ZIMSEC O Level Geography Notes:Agriculture:Farm Inputs: Land Ownership

Land ownership or tenure

  • This mainly results from socio-economic and political as well as historical factors that prevail in an area.
  • The tenant or leasehold system of land tenure in one where a landlord leases or rents land to tenants.
  • Tenants get very small portions of land on which to work on and at the same time contribute their labour to work on the landlord’s farm.
  • At harvest, up to 90% of what the tenants get is contributed to the landlord.
  • This is an extremely exploitative system which has been one the basis of international capitalism.
  • Tenants carelessly use the land aimlessly with very little effort or knowledge given to conservation measures.
  • The freehold system of land tenure is one where ownership is private.
  • In Zimbabwe and most developing countries, this form of ownership was not based on purchasing the land but rather on political decisions.
  • While there may be advantages of the threshold tenure system such as maximum and careful utilization of the land, this approach to land ownership has created numerous social, economic and problems.
  • Another land tenure approach is the communal one.

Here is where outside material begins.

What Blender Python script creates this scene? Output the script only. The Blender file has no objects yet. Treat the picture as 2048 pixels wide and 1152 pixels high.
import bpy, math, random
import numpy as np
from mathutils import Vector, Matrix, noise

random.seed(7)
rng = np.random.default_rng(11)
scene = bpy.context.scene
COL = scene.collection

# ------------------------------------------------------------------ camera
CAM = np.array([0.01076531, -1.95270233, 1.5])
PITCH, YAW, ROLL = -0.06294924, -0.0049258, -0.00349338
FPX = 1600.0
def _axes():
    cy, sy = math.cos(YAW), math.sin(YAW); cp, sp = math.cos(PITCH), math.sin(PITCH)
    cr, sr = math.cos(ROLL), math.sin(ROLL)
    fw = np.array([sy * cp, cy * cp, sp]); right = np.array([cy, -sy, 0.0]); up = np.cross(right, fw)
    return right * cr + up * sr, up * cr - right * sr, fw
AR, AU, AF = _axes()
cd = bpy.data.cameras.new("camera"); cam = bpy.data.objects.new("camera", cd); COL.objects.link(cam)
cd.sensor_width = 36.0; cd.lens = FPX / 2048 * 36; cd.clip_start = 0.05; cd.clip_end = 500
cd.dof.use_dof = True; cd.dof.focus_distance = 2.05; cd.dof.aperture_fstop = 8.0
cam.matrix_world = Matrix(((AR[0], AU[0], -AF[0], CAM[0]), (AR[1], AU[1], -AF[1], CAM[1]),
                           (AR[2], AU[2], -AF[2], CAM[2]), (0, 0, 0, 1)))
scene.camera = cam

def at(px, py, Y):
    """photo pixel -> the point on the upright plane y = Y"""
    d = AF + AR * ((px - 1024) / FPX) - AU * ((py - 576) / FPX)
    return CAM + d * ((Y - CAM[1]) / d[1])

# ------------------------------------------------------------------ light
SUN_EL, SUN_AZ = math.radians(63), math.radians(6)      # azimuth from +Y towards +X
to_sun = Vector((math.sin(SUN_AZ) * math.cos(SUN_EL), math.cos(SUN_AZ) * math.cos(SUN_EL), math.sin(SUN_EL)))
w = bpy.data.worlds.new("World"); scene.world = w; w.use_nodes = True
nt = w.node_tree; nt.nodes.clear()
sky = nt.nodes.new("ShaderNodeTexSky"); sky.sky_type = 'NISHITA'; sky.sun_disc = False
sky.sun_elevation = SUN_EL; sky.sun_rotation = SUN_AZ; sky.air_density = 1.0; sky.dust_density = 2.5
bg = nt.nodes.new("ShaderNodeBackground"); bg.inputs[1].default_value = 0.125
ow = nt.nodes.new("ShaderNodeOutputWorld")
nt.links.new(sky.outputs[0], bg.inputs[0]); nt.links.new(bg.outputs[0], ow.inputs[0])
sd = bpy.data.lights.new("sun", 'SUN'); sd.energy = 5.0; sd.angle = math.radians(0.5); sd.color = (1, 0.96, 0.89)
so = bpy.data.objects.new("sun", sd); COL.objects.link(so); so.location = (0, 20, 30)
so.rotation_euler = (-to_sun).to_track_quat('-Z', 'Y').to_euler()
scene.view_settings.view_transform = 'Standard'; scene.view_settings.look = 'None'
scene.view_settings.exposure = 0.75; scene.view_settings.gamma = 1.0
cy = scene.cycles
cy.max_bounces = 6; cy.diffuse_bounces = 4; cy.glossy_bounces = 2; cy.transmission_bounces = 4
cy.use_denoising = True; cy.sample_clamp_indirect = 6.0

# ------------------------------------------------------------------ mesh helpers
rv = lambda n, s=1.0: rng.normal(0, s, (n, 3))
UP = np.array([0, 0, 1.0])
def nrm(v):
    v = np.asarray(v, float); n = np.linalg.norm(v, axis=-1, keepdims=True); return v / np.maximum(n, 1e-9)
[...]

  • Under this system, land belongs to everybody in the community.
  • The state or chief holds the land in the interest and trust of the people.
  • Portions for settlement and ploughing are allocated to households as and when need arises.
  • Where the population is rapidly growing, the land through the inheritance system is sub-divided into uneconomical fragments very difficult to improve through mechanization.
  • This system is common in Zimbabwe’s communal land.
  • State ownership is another tenure system.
  • In this system the Government would own its own farms, where it undertakes its farming or resettles people on its land to undertake co-operative farming.